There may be an error in my math.
For one thing, quality comments take time and effort to write. Suppose a comment takes 5 minutes per to write per karma point earned. Then 32553783 karma points are worth 32553783*5/60/24/30 ≈ 3767.8 man-months or approximately 314 man-years not spent doing something else.
This isn't to say that HN comments just lose the authors (or their employers) money due to opportunity cost. I would not be surprised if for a number of HN users their commenting led to new clients and business partners, not to mention exposure for their open source projects or simply memorable discussions the impact of which is harder to estimate in monetary terms. (For example, the recurrent discussions about Stoicism have made converts.)

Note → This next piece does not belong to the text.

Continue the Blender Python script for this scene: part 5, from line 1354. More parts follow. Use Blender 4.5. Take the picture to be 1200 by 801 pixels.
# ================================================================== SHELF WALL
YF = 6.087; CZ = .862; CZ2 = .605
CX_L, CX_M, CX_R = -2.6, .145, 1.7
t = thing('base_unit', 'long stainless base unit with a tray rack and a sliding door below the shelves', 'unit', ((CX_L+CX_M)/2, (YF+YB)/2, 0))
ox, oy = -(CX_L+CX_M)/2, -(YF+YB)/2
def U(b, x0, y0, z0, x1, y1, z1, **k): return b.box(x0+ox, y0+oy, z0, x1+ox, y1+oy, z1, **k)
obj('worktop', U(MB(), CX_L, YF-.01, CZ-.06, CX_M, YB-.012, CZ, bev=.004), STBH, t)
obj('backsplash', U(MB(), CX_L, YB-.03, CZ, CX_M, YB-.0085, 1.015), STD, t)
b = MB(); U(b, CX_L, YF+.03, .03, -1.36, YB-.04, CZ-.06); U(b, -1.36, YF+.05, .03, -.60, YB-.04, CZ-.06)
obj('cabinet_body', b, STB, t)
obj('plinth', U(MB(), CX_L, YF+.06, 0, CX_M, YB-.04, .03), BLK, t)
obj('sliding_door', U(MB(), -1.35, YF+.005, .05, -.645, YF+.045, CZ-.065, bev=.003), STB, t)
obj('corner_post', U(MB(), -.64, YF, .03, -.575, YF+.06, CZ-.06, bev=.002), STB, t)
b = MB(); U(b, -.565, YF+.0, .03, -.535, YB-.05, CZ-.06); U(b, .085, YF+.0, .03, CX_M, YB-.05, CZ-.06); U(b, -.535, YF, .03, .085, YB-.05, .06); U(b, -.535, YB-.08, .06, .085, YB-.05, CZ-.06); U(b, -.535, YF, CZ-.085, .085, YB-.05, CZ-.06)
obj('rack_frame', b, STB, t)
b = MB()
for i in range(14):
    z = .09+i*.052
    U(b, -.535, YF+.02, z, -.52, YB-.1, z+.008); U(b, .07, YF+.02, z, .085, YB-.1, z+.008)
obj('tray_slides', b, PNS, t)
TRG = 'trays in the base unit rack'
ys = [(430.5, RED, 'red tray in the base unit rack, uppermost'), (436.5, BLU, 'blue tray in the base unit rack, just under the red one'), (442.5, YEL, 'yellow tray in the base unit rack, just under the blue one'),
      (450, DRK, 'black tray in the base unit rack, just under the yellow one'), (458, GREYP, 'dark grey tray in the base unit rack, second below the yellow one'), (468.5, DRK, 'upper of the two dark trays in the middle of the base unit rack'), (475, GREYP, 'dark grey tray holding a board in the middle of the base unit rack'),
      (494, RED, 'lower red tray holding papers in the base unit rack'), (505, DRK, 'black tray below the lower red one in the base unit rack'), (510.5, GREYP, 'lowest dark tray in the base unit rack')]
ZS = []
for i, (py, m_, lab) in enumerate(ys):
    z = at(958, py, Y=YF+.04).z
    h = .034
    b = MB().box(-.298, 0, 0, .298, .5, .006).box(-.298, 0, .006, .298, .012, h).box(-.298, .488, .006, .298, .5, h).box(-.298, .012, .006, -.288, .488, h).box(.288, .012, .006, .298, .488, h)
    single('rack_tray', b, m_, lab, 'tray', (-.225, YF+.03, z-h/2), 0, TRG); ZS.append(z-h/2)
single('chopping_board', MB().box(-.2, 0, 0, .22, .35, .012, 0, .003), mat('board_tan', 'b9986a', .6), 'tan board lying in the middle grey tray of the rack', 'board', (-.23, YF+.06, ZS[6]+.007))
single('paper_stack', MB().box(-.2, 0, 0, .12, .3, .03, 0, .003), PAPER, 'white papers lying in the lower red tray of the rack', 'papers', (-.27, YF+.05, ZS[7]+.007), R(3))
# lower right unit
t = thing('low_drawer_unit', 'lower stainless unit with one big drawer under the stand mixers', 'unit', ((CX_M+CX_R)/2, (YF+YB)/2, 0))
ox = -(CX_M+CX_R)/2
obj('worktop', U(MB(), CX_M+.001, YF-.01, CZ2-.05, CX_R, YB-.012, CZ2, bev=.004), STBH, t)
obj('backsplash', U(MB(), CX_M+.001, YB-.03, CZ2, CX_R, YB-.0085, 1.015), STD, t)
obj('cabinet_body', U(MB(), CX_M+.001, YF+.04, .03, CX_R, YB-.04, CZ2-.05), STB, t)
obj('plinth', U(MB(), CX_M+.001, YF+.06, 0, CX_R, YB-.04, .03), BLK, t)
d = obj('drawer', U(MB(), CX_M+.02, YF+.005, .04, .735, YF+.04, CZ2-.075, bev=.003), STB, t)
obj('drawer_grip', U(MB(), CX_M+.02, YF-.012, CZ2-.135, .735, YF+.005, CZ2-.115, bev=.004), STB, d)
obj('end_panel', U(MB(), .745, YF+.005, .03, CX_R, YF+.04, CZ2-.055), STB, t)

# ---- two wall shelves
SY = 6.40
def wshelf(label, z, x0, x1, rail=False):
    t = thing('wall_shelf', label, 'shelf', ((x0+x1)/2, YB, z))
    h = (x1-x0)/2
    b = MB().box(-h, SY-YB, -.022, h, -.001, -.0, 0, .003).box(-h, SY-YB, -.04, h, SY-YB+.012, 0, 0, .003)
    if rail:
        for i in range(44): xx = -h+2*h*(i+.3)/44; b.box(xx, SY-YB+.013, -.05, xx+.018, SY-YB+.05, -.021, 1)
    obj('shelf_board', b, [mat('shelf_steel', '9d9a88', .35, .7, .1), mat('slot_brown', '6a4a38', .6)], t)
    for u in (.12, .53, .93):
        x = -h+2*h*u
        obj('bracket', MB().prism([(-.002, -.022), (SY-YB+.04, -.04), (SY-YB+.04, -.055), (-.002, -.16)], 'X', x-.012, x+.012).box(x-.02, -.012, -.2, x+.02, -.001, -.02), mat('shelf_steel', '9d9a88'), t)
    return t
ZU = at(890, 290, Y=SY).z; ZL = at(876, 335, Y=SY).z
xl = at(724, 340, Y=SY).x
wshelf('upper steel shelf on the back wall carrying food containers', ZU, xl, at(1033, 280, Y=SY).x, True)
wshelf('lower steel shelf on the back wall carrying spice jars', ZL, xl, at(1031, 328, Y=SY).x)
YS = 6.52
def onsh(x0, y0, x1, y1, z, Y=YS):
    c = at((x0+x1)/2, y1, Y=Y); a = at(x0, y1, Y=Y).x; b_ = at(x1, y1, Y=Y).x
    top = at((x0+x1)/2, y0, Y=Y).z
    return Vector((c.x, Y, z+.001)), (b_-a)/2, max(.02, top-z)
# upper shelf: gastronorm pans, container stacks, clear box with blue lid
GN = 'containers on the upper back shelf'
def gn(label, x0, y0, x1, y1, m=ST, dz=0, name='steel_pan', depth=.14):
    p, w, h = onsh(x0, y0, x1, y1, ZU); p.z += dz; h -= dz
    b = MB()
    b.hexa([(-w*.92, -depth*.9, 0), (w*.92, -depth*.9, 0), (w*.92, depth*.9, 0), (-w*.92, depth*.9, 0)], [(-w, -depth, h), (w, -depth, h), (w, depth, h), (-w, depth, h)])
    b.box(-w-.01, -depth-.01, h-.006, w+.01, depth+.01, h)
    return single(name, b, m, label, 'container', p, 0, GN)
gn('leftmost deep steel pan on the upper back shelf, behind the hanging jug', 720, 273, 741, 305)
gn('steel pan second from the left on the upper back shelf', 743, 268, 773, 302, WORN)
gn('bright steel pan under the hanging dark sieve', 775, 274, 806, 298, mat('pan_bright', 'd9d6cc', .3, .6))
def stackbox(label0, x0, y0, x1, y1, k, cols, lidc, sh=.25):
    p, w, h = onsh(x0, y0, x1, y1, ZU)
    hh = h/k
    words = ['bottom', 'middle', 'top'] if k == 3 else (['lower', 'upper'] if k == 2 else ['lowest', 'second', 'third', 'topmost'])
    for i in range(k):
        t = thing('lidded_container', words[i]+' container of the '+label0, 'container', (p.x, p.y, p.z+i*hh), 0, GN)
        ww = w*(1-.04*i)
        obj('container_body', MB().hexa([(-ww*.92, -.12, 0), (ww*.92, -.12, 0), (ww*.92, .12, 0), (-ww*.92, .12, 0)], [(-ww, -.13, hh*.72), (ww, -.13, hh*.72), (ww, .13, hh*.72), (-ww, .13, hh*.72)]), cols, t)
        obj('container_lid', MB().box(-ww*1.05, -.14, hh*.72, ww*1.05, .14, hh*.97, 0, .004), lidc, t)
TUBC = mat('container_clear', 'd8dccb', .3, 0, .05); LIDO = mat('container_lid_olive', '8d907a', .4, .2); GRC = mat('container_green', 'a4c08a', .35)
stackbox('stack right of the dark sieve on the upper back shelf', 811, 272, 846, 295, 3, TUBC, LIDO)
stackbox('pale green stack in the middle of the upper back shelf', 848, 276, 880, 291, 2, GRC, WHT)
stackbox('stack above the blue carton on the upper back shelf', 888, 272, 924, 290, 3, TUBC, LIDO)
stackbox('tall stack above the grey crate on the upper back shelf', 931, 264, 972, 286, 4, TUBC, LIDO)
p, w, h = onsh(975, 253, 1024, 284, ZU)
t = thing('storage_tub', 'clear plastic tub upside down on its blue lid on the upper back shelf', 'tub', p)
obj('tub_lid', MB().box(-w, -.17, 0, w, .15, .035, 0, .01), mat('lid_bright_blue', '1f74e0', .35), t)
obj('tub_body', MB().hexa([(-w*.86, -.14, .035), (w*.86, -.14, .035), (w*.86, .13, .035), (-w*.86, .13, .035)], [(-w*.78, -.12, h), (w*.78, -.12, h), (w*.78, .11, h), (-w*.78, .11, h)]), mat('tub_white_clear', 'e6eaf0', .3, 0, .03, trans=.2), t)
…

Then some comments may not make the author money -- at least not as directly as getting a new client -- but may be worth a lot in terms of the money they make others; patio11's long comment history comes to mind.
Since the usernames are not queryable via an integer (e.g. user?id=1235654321) it's not exactly the most trivial of things. You'd have to go through an endless amount of posts, get every possible username from the comments, go through all stories submitted, grab their usernames, and then loop through the HN API and grab karma info.
select sum(karma) from user_data;
If the HN server uses an SQL database and has a table users containing the user names and their karma - and they must have something like that since the karmas are displayed on the profiles.